** Start of Given data **

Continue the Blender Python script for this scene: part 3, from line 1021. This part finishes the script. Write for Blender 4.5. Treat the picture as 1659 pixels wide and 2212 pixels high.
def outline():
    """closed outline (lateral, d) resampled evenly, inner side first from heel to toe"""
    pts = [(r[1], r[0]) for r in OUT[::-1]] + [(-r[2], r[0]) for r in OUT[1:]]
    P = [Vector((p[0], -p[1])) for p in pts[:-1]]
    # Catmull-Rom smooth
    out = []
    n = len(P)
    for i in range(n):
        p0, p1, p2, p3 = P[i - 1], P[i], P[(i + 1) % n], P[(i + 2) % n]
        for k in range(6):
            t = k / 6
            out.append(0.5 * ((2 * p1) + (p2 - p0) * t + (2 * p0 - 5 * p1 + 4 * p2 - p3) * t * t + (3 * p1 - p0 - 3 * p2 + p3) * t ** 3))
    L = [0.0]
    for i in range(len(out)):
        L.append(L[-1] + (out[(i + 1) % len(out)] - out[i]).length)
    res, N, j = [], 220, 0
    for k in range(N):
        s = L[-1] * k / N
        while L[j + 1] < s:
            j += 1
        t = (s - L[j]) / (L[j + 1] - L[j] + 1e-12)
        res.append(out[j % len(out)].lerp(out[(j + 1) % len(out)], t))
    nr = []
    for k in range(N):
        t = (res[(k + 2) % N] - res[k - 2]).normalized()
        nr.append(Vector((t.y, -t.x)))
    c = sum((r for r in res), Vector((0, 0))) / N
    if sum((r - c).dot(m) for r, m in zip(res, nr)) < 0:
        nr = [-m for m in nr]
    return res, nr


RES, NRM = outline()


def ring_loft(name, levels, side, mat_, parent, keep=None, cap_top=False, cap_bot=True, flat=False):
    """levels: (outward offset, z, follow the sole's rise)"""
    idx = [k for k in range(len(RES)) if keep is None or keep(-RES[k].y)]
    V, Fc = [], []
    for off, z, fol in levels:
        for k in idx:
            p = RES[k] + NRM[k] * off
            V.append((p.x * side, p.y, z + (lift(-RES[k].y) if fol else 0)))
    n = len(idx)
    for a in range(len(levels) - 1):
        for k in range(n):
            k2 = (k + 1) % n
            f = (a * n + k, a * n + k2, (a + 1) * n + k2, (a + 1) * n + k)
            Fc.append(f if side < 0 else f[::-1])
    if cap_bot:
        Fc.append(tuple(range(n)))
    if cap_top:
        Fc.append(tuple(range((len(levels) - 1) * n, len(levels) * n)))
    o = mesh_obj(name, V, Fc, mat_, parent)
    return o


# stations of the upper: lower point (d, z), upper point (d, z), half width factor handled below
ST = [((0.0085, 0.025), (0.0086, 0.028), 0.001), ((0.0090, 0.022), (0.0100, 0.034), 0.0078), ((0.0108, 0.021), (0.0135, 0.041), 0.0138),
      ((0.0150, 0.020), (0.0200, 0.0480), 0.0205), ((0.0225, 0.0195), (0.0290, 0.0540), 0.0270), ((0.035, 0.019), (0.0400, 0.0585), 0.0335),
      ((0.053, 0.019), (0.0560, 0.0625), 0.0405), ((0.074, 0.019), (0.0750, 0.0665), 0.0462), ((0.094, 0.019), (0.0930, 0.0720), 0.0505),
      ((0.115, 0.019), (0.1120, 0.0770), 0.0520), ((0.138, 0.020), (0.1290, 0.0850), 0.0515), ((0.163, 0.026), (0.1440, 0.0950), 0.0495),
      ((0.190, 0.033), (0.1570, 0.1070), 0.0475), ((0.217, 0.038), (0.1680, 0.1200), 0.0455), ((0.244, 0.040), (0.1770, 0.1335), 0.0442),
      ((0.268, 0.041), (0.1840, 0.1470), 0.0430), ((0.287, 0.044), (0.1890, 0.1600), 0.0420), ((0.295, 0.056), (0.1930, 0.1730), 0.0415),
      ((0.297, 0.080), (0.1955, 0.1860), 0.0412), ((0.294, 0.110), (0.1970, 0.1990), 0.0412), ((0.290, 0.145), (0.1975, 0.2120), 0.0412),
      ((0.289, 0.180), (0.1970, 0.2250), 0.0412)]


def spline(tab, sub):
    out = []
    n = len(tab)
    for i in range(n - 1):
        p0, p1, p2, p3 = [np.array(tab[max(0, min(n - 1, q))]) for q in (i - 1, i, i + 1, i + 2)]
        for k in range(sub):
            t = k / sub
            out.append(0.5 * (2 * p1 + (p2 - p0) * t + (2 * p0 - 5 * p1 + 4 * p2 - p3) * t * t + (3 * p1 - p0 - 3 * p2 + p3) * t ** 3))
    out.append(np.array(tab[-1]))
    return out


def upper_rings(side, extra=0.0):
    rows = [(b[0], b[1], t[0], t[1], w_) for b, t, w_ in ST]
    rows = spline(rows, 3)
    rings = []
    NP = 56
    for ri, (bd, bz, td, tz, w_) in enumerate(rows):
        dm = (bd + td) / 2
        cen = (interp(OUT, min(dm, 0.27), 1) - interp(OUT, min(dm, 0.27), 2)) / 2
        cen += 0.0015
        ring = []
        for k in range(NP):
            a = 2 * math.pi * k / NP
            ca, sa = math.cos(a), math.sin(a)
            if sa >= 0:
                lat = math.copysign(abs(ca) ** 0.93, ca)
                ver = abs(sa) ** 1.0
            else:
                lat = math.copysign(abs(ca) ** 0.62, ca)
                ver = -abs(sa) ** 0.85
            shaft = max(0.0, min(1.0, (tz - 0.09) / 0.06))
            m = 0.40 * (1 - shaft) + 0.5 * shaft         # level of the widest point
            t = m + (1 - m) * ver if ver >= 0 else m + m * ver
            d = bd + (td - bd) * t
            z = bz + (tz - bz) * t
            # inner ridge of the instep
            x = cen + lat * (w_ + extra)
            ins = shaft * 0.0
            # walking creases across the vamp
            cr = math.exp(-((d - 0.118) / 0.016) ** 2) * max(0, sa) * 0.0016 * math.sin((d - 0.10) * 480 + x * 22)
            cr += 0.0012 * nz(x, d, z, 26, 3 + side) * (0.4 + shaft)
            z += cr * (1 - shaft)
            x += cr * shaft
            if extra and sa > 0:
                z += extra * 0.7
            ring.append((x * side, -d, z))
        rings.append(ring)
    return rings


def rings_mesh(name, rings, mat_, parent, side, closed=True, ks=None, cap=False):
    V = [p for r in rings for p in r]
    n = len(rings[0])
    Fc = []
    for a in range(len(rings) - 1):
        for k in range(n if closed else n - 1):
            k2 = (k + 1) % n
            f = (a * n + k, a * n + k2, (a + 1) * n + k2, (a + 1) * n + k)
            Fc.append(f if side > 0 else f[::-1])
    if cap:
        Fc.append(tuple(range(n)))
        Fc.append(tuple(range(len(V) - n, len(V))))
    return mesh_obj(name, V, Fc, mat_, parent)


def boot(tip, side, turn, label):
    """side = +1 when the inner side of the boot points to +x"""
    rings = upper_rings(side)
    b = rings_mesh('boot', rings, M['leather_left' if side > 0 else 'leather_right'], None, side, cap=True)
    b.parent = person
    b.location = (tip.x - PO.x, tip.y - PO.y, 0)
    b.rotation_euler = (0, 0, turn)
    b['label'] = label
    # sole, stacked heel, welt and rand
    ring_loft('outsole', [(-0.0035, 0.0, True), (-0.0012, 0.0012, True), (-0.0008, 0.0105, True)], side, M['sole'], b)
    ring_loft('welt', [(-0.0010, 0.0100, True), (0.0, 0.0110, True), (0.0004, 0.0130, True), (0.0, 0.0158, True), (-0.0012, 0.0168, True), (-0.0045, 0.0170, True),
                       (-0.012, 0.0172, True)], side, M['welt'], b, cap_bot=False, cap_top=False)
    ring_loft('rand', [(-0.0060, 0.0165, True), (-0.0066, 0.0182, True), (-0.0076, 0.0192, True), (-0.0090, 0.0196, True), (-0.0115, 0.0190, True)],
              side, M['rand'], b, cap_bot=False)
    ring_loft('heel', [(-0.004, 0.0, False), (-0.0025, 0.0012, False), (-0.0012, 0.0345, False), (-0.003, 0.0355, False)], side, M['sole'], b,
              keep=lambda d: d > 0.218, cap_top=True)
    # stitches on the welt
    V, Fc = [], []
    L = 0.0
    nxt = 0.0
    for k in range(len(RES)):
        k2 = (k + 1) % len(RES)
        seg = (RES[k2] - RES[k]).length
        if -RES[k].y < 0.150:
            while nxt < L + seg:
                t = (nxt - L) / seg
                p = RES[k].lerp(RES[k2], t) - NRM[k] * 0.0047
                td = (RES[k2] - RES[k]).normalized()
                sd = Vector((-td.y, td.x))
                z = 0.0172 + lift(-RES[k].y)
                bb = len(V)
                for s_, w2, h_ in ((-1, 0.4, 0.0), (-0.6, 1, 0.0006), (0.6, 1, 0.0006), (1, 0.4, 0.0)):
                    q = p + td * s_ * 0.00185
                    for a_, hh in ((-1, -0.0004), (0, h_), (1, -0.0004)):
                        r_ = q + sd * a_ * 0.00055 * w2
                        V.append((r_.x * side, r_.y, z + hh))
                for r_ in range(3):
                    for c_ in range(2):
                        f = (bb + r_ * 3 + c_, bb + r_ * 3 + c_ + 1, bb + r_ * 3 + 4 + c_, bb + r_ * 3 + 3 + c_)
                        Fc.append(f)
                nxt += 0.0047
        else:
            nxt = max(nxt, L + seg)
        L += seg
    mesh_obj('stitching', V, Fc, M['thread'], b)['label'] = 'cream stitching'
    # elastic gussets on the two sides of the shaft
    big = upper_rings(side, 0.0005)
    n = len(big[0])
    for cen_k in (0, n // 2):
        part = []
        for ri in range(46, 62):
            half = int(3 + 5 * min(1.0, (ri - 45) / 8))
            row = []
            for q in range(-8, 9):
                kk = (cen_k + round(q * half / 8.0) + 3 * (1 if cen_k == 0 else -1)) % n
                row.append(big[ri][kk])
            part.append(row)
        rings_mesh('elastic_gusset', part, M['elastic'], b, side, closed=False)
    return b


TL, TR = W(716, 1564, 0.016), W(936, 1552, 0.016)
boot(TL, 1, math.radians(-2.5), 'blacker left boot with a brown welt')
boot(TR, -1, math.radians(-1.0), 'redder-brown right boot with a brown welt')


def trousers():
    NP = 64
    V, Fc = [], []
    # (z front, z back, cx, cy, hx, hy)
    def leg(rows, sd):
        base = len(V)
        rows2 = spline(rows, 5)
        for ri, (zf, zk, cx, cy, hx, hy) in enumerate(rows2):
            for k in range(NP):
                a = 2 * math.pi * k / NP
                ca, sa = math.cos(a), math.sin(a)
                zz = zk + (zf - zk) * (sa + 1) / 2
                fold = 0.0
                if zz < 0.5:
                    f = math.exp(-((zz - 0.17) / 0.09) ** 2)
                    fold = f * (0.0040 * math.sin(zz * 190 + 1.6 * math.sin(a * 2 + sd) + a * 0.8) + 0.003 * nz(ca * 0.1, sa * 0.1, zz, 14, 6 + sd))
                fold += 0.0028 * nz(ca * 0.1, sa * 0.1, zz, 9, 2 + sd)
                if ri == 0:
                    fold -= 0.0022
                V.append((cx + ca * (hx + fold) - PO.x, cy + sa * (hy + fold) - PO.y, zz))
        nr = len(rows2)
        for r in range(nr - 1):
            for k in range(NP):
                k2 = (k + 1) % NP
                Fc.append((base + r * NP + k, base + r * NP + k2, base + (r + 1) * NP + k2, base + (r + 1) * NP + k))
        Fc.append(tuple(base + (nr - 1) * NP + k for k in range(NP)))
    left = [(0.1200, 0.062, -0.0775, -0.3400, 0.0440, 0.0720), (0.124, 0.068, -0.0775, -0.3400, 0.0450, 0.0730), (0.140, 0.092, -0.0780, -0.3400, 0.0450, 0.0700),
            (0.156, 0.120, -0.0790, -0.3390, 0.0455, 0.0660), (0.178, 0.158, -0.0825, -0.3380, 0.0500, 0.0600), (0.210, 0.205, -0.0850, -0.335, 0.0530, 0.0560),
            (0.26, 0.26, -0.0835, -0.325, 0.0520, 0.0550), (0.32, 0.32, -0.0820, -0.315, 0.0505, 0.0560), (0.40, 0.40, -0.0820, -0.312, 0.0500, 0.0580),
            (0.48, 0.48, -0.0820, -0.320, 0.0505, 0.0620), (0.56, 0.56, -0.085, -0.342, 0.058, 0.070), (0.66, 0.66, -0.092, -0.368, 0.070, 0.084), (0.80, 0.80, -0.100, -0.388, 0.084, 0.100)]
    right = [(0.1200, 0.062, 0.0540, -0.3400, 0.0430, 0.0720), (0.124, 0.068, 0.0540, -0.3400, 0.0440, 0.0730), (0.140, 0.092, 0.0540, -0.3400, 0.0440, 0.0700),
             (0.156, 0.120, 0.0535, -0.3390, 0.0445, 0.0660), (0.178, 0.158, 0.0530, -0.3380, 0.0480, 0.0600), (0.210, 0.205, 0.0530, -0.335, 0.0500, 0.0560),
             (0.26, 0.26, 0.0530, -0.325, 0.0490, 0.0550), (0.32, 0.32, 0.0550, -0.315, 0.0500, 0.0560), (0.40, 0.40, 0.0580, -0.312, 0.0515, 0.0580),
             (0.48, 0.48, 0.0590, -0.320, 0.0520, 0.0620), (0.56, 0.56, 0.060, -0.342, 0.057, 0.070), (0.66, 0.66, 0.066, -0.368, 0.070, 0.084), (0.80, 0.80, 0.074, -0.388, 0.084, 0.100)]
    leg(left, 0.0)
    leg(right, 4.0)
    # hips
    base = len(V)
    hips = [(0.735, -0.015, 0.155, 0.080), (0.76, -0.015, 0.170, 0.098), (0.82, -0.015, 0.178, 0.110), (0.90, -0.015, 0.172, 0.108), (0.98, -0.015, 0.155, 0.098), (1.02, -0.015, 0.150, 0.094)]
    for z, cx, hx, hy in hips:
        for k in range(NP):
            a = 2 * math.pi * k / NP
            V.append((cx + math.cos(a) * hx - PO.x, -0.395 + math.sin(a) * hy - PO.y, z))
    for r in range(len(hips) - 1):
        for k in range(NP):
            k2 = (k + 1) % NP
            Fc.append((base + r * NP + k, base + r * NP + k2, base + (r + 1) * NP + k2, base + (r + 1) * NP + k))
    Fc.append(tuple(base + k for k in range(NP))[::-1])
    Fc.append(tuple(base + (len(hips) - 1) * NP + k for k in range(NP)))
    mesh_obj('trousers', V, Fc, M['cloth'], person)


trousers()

** End of Given data **

• What is required: Return each line of the listing that holds the string "from".

• Final result:
Continue the Blender Python script for this scene: part 3, from line 1021. This part finishes the script. Write for Blender 4.5. Treat the picture as 1659 pixels wide and 2212 pixels high.
    """closed outline (lateral, d) resampled evenly, inner side first from heel to toe"""